Dealing With Moody Co-Workers

I could always tell when my co-worker Jane was having a bad day. She’d stomp into the office, sigh heavily, and wipe underneath her eyes as if she’d already had a very long morning. Then she’d toss her laptop on her desk and grumpily sit down.

I knew what was coming next: rapid-fire negativity. No matter what I was doing, it was wrong and she knew how to do it better. Anything I said, she took the opposite position. If I mentioned how pretty it was outside, she’d comment that she thought yesterday had been a much nicer day.

The irony? When she came back to work the following morning, it was as if all was forgotten. Suddenly she was open to the idea of a new marketing strategy. She’d re-thought my concept for the launch party and it was great. And by the way, wasn’t it a beautiful day? Argh.

We work alone, but we cannot deny that our co-workers have a huge impact on our worlds. This means when a co-worker has a bad day, our day can go downhill too. Here, a few tips on how to deal when your office mate has the moody blues.

Assess their body language. Is your normally chatty colleague sitting with her back to you? Leave her alone. Is the boss’ door closed, blinds drawn? Don’t knock. Often your co-workers will send subtle but clear messages about whether or not they’d like to be bothered. It’s your job to pay attention.
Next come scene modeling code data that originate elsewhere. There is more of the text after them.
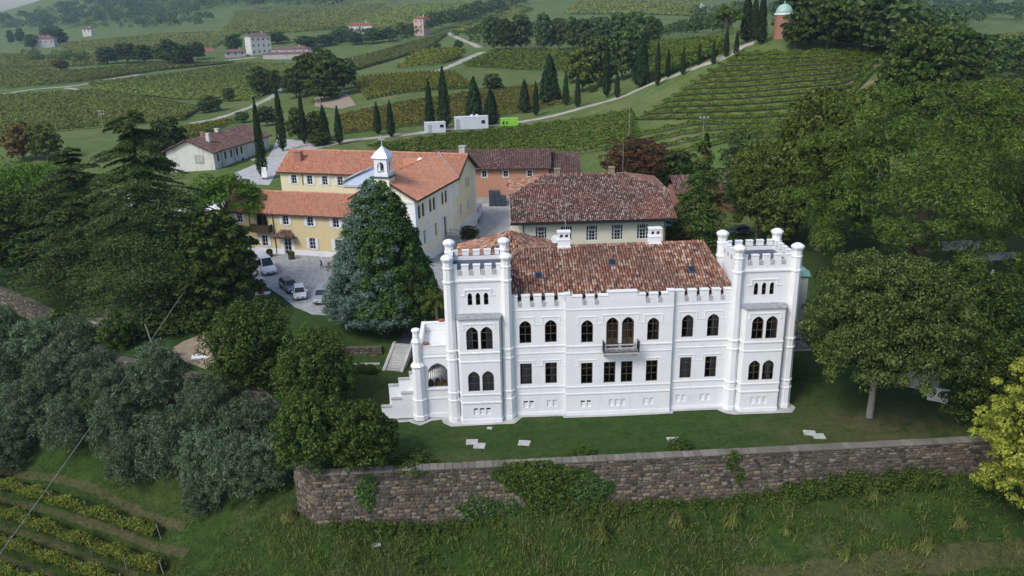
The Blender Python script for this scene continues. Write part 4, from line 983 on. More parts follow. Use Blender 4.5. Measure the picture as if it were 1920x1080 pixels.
# ---- salmon pink building
pk = thing('pink_building', 'salmon pink long building with dull brown tiled roof behind the concrete yard', 'building', (-8.7, 150.5, 0), R(-3))
mp = front(0); w = MB(); pw = [4.0, 8.05, 12.6]
w.panel(rect(-6, 16.2, 2, 9.7), [rect(x-.45, x+.45, 7.9, 9.15) for x in pw], mp, .25); w.box(-6, 16.2, 10.8, 11, 2, 9.7)
for x in (-6, 16.2): w.add([(x, 0, 2), (x, 11, 2), (x, 11, 9.7), (x, 5.5, 12.1), (x, 0, 9.7)], [(0, 1, 2, 3, 4)])
w.build('wall', 'pink', pk); k = MB(); k.box(-5.9, 16, 3, 3.1, 3, 9.6); k.build('unlit_backing', 'darkroom', pk)
for x in pw: shuttered(pk, mp, x, .9, 7.9, 9.15, (.5,), False)
k = MB(); bar(k, mp, -6, 16.25, 2, 4.1, -.06, 0); k.build('plinth', 'concrete', pk)
for x in pw:
    k = MB(); ring(k, mp, rect(x-.62, x+.62, 7.75, 9.3), rect(x-.46, x+.46, 7.9, 9.15), -.05, .0); k.build('window_surround', 'trim', pk)
gable(pk, -6, 16.2, 0, 11, 9.75, 12.2, 'tile_brown', .6, (.5, .5), .34, .45, 71)
k = MB(); k.box(16.2, 21.5, -1, 8, 2, 8.5); k.build('side_wall', 'pink', pk)
k = MB(); S_ = [(16.3, -1.6, 8.4), (22.2, -1.6, 8.0), (22.2, 8.5, 9.6), (16.3, 8.5, 11.4)]; k.add(S_, [(0, 1, 2, 3)]); so = k.build('side_roof', 'underroof', pk); tiles('roof_tiles', so, S_, 'tile_brown', .34, .45, seed=73)
# ---- cream building with half-hipped roof
cb = thing('cream_building', 'cream building with large mossy half hipped tiled roof behind the white villa', 'building', (0, 111.8, 0), R(1))
mp = front(0); w = MB(); cw = [4.4, 8.06, 11.75, 15.43, 19.11]
w.panel(rect(1.7, 22.4, .5, 8.9), [rect(x-.8, x+.8, 5.7, 7.9) for x in cw], mp, .3)
for x in (1.7, 22.4): w.add([(x, 0, .5), (x, 24, .5), (x, 24, 8.9), (x, 17, 11), (x, 7, 11), (x, 0, 8.9)], [(0, 1, 2, 3, 4, 5)])
w.box(1.7, 22.4, 23.8, 24, .5, 8.9); w.box(.3, 1.7, 1.5, 23, .5, 8.6); w.build('wall', 'ivory', cb)
k = MB(); k.box(1.9, 22.2, 4, 4.1, 1, 8.8); k.build('unlit_backing', 'darkroom', cb)
for x in cw:
    window(cb, mp, rect(x-.45, x+.45, 5.7, 7.2), 2, (.33, .66), 'shutter', None, .12, .06); window(cb, mp, rect(x-.45, x+.45, 7.25, 7.9), 3, (), 'shutter', None, .12, .05, name='transom_window')
    for sg in (-1, 1): a, b = sorted((x+sg*.47, x+sg*.8)); window(cb, mp, rect(a, b, 5.7, 7.9), 1, (.25, .5, .72), 'shutter', None, .12, .05, name='side_light')
ze, zc, zr, ov = 8.75, 11.25, 13.05, .9
sl = (zr-ze)/(12.3+ov); yc_ = -ov+(zc-ze)/sl
X0, X1, XR0, XR1 = .0, 23.9, 5.8, 18.5
E1 = [(X0, -ov, ze), (X1, -ov, ze), (X1+.2, yc_, zc), (XR1, 12.3, zr), (XR0, 12.3, zr), (X0+.1, yc_, zc)]
yb2 = 24.6+ov; yk = 24.6-yc_
E2 = [(X1, yb2, ze), (X0, yb2, ze), (X0+.1, yk, zc), (XR0, 12.3, zr), (XR1, 12.3, zr), (X1+.2, yk, zc)]
k = MB(); Vv = E1+E2+[(X0, -ov, ze-.22), (X1, -ov, ze-.22)]
k.add(Vv, [(0, 1, 2, 3, 4, 5), (6, 7, 8, 9, 10, 11), (5, 4, 8), (3, 2, 11), (0, 1, 13, 12)])
cro = k.build('roof', 'underroof', cb)
def pane_inside(E):
    return None
tiles('roof_tiles', cro, [E1[0], E1[1], E1[2], E1[3], E1[4], E1[5]], 'tile_cream', .285, .45, seed=81, jitter=.03)
tiles('roof_tiles', cro, [E2[0], E2[1], E2[2], E2[3], E2[4], E2[5]], 'tile_cream', .285, .45, seed=82)
tiles('roof_tiles', cro, [E2[2], E1[5], E1[4]], 'tile_light', .285, .45, seed=83); tiles('roof_tiles', cro, [E1[2], E2[5], E1[3]], 'tile_cream', .285, .45, seed=84)
ridgeline('ridge_tiles', cro, [E1[5], E1[4], E1[3], E1[2]], 'tile_light', .17)
k = MB(); k.box(X0-.05, X1+.05, -ov-.16, -ov-.01, ze-.25, ze+.02); k.build('gutter', 'iron', cb)
k = MB(); k.tube([(1.85, -.12, 8.4), (1.85, -.12, 1)], .07); k.build('downpipe', 'darkwood', cb); k = MB(); k.tube([(22.2, -.12, 8.4), (22.2, -.12, 1)], .07); k.build('downpipe', 'darkwood', cb)
for x, y, z0 in ((7.72, 12.3, 12.6), (16.25, 12.3, 12.6), (23.0, 6.5, 9.8)):
    k = MB(); k.box(x-.42, x+.42, y-.42, y+.42, z0, z0+1.35); k.box(x-.5, x+.5, y-.5, y+.5, z0+1.35, z0+1.5); k.build('chimney', 'soil', cb)
k = MB(); k.tube([(18.1, 12.8, 12.8), (18.1, 12.8, 17.6)], .04); k.build('aerial_mast', 'pole', cb)
# ---- old white farmhouse on the left
a = np.array(at_z(403, 285, 9)); b = np.array(at_z(506, 252, 9.2)); th = math.atan2(b[1]-a[1], b[0]-a[0]); L = float(np.hypot(*(b-a)[:2]))
oh = thing('old_farmhouse', 'old stained white farmhouse with long dull brown roof, partly behind the tall cypresses', 'house', (a[0], a[1], 0), th)
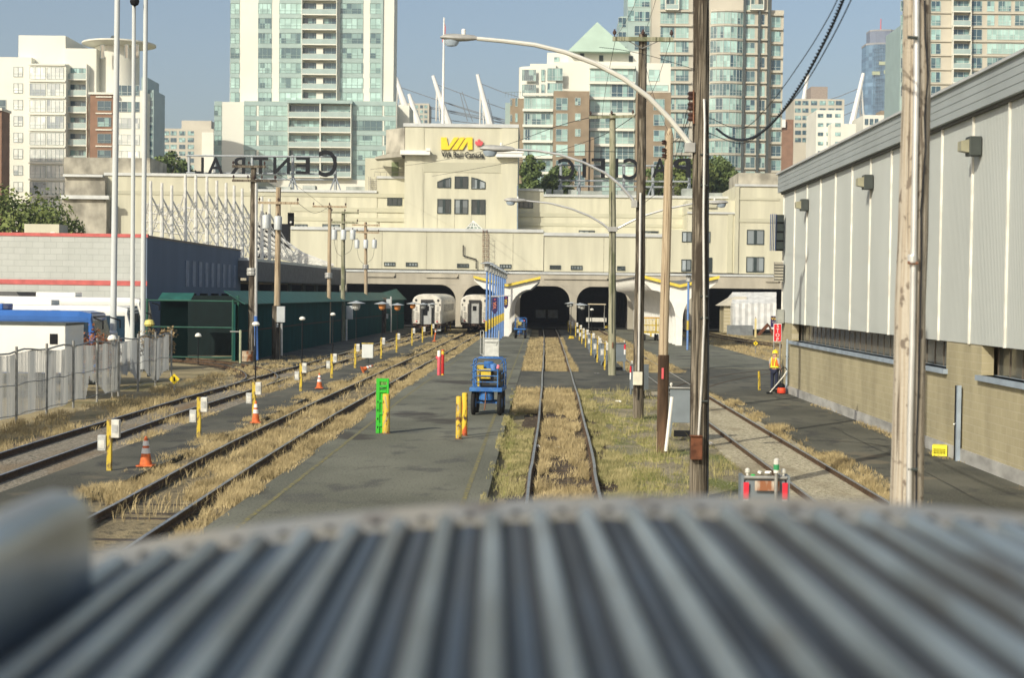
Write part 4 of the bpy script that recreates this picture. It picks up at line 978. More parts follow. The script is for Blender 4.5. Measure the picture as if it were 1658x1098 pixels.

Prioritize. Since you do have work to do, chances are you may need to actually talk to Crabface to get something accomplished. Take a look at your to-do list and determine what you need immediate answers on. Then, crawl into the lion’s den and say: “Jen, I need about 30 minutes of your time today to go over some details. What time works for you?” Bad moods are often about feeling out of control, and this gives your co-worker the opportunity to choose when they can deal.

Respect the chum/co-worker boundaries. If the blues are affecting a colleague who’s also a friend, suggest that you both go on a quick coffee run, or even offer to bring coffee to her desk. That’ll save her a trip, and by the time you get back, she may be ready to talk about what’s bugging her. If she isn’t, don’t press. Lay low and hope that tomorrow is a better day—for both of you.